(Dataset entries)
--- begin ---
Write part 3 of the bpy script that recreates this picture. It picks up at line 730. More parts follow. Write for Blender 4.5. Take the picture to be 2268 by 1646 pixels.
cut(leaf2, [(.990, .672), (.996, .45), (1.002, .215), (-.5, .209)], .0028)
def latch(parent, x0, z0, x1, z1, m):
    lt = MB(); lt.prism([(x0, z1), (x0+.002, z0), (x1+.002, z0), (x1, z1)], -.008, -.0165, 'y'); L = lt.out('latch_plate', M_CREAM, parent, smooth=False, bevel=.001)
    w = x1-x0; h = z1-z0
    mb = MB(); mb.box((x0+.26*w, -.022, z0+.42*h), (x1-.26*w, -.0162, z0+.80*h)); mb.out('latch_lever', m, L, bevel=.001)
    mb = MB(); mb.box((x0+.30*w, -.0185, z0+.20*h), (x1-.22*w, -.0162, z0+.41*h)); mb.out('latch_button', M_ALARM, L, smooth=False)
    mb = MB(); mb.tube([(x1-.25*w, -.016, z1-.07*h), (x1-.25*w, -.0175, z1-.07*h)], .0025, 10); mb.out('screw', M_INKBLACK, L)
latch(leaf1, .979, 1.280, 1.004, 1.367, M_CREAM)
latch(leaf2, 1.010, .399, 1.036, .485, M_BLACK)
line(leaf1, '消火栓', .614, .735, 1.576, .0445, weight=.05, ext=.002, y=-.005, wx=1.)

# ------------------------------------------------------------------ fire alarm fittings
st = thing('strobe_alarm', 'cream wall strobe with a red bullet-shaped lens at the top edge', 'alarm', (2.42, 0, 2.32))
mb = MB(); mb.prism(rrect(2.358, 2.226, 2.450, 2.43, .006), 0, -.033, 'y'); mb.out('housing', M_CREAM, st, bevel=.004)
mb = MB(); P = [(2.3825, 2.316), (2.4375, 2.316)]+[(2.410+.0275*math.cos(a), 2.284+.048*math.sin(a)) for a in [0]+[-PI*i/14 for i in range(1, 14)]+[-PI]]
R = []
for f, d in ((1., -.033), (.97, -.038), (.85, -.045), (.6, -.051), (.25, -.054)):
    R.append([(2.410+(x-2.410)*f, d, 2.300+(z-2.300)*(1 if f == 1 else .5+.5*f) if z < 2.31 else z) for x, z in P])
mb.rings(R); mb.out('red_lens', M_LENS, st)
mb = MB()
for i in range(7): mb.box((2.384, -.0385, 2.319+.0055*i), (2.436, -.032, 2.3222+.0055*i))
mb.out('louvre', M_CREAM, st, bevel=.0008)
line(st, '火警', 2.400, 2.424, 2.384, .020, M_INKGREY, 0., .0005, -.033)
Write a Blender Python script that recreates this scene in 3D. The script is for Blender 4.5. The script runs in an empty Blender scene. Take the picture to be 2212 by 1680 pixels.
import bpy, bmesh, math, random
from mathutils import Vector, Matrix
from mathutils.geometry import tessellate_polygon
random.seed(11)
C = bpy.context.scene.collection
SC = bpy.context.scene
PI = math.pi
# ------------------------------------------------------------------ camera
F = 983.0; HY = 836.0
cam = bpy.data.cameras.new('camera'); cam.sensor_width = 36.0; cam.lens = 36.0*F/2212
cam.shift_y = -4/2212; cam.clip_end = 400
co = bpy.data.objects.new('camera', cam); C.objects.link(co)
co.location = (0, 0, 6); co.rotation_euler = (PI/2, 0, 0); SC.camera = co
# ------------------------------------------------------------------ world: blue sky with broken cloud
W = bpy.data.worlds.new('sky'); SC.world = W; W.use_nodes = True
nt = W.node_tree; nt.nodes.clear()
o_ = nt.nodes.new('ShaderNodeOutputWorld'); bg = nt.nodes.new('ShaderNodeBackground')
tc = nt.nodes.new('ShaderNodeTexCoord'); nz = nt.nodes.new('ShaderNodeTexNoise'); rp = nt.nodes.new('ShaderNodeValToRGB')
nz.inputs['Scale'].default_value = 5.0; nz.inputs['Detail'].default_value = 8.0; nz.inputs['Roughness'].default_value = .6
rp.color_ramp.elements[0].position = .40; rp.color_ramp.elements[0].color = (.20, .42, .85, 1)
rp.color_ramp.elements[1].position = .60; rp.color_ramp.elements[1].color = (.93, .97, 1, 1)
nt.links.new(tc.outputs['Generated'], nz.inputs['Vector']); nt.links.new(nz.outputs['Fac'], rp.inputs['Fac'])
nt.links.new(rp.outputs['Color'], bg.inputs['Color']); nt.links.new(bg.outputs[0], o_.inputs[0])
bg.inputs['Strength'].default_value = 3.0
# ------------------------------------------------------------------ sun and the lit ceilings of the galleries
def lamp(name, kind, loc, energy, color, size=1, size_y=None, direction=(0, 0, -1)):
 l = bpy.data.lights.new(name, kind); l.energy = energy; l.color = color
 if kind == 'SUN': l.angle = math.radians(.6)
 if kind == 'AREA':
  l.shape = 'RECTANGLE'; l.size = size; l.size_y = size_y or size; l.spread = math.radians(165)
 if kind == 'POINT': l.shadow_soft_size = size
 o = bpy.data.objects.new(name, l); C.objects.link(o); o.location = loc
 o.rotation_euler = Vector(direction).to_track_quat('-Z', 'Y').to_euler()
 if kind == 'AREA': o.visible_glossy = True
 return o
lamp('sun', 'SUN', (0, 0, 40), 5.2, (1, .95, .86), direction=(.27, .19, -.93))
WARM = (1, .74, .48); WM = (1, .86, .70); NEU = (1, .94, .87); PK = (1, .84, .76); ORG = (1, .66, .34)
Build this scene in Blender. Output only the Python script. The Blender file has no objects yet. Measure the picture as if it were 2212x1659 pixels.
--- end ---
Directive: Copy each record from above without leaving any out.

Response for this exercise:
Write part 3 of the bpy script that recreates this picture. It picks up at line 730. More parts follow. Write for Blender 4.5. Take the picture to be 2268 by 1646 pixels.
cut(leaf2, [(.990, .672), (.996, .45), (1.002, .215), (-.5, .209)], .0028)
def latch(parent, x0, z0, x1, z1, m):
    lt = MB(); lt.prism([(x0, z1), (x0+.002, z0), (x1+.002, z0), (x1, z1)], -.008, -.0165, 'y'); L = lt.out('latch_plate', M_CREAM, parent, smooth=False, bevel=.001)
    w = x1-x0; h = z1-z0
    mb = MB(); mb.box((x0+.26*w, -.022, z0+.42*h), (x1-.26*w, -.0162, z0+.80*h)); mb.out('latch_lever', m, L, bevel=.001)
    mb = MB(); mb.box((x0+.30*w, -.0185, z0+.20*h), (x1-.22*w, -.0162, z0+.41*h)); mb.out('latch_button', M_ALARM, L, smooth=False)
    mb = MB(); mb.tube([(x1-.25*w, -.016, z1-.07*h), (x1-.25*w, -.0175, z1-.07*h)], .0025, 10); mb.out('screw', M_INKBLACK, L)
latch(leaf1, .979, 1.280, 1.004, 1.367, M_CREAM)
latch(leaf2, 1.010, .399, 1.036, .485, M_BLACK)
line(leaf1, '消火栓', .614, .735, 1.576, .0445, weight=.05, ext=.002, y=-.005, wx=1.)

# ------------------------------------------------------------------ fire alarm fittings
st = thing('strobe_alarm', 'cream wall strobe with a red bullet-shaped lens at the top edge', 'alarm', (2.42, 0, 2.32))
mb = MB(); mb.prism(rrect(2.358, 2.226, 2.450, 2.43, .006), 0, -.033, 'y'); mb.out('housing', M_CREAM, st, bevel=.004)
mb = MB(); P = [(2.3825, 2.316), (2.4375, 2.316)]+[(2.410+.0275*math.cos(a), 2.284+.048*math.sin(a)) for a in [0]+[-PI*i/14 for i in range(1, 14)]+[-PI]]
R = []
for f, d in ((1., -.033), (.97, -.038), (.85, -.045), (.6, -.051), (.25, -.054)):
    R.append([(2.410+(x-2.410)*f, d, 2.300+(z-2.300)*(1 if f == 1 else .5+.5*f) if z < 2.31 else z) for x, z in P])
mb.rings(R); mb.out('red_lens', M_LENS, st)
mb = MB()
for i in range(7): mb.box((2.384, -.0385, 2.319+.0055*i), (2.436, -.032, 2.3222+.0055*i))
mb.out('louvre', M_CREAM, st, bevel=.0008)
line(st, '火警', 2.400, 2.424, 2.384, .020, M_INKGREY, 0., .0005, -.033)
Write a Blender Python script that recreates this scene in 3D. The script is for Blender 4.5. The script runs in an empty Blender scene. Take the picture to be 2212 by 1680 pixels.
import bpy, bmesh, math, random
from mathutils import Vector, Matrix
from mathutils.geometry import tessellate_polygon
random.seed(11)
C = bpy.context.scene.collection
SC = bpy.context.scene
PI = math.pi
# ------------------------------------------------------------------ camera
F = 983.0; HY = 836.0
cam = bpy.data.cameras.new('camera'); cam.sensor_width = 36.0; cam.lens = 36.0*F/2212
cam.shift_y = -4/2212; cam.clip_end = 400
co = bpy.data.objects.new('camera', cam); C.objects.link(co)
co.location = (0, 0, 6); co.rotation_euler = (PI/2, 0, 0); SC.camera = co
# ------------------------------------------------------------------ world: blue sky with broken cloud
W = bpy.data.worlds.new('sky'); SC.world = W; W.use_nodes = True
nt = W.node_tree; nt.nodes.clear()
o_ = nt.nodes.new('ShaderNodeOutputWorld'); bg = nt.nodes.new('ShaderNodeBackground')
tc = nt.nodes.new('ShaderNodeTexCoord'); nz = nt.nodes.new('ShaderNodeTexNoise'); rp = nt.nodes.new('ShaderNodeValToRGB')
nz.inputs['Scale'].default_value = 5.0; nz.inputs['Detail'].default_value = 8.0; nz.inputs['Roughness'].default_value = .6
rp.color_ramp.elements[0].position = .40; rp.color_ramp.elements[0].color = (.20, .42, .85, 1)
rp.color_ramp.elements[1].position = .60; rp.color_ramp.elements[1].color = (.93, .97, 1, 1)
nt.links.new(tc.outputs['Generated'], nz.inputs['Vector']); nt.links.new(nz.outputs['Fac'], rp.inputs['Fac'])
nt.links.new(rp.outputs['Color'], bg.inputs['Color']); nt.links.new(bg.outputs[0], o_.inputs[0])
bg.inputs['Strength'].default_value = 3.0
# ------------------------------------------------------------------ sun and the lit ceilings of the galleries
def lamp(name, kind, loc, energy, color, size=1, size_y=None, direction=(0, 0, -1)):
 l = bpy.data.lights.new(name, kind); l.energy = energy; l.color = color
 if kind == 'SUN': l.angle = math.radians(.6)
 if kind == 'AREA':
  l.shape = 'RECTANGLE'; l.size = size; l.size_y = size_y or size; l.spread = math.radians(165)
 if kind == 'POINT': l.shadow_soft_size = size
 o = bpy.data.objects.new(name, l); C.objects.link(o); o.location = loc
 o.rotation_euler = Vector(direction).to_track_quat('-Z', 'Y').to_euler()
 if kind == 'AREA': o.visible_glossy = True
 return o
lamp('sun', 'SUN', (0, 0, 40), 5.2, (1, .95, .86), direction=(.27, .19, -.93))
WARM = (1, .74, .48); WM = (1, .86, .70); NEU = (1, .94, .87); PK = (1, .84, .76); ORG = (1, .66, .34)
Build this scene in Blender. Output only the Python script. The Blender file has no objects yet. Measure the picture as if it were 2212x1659 pixels.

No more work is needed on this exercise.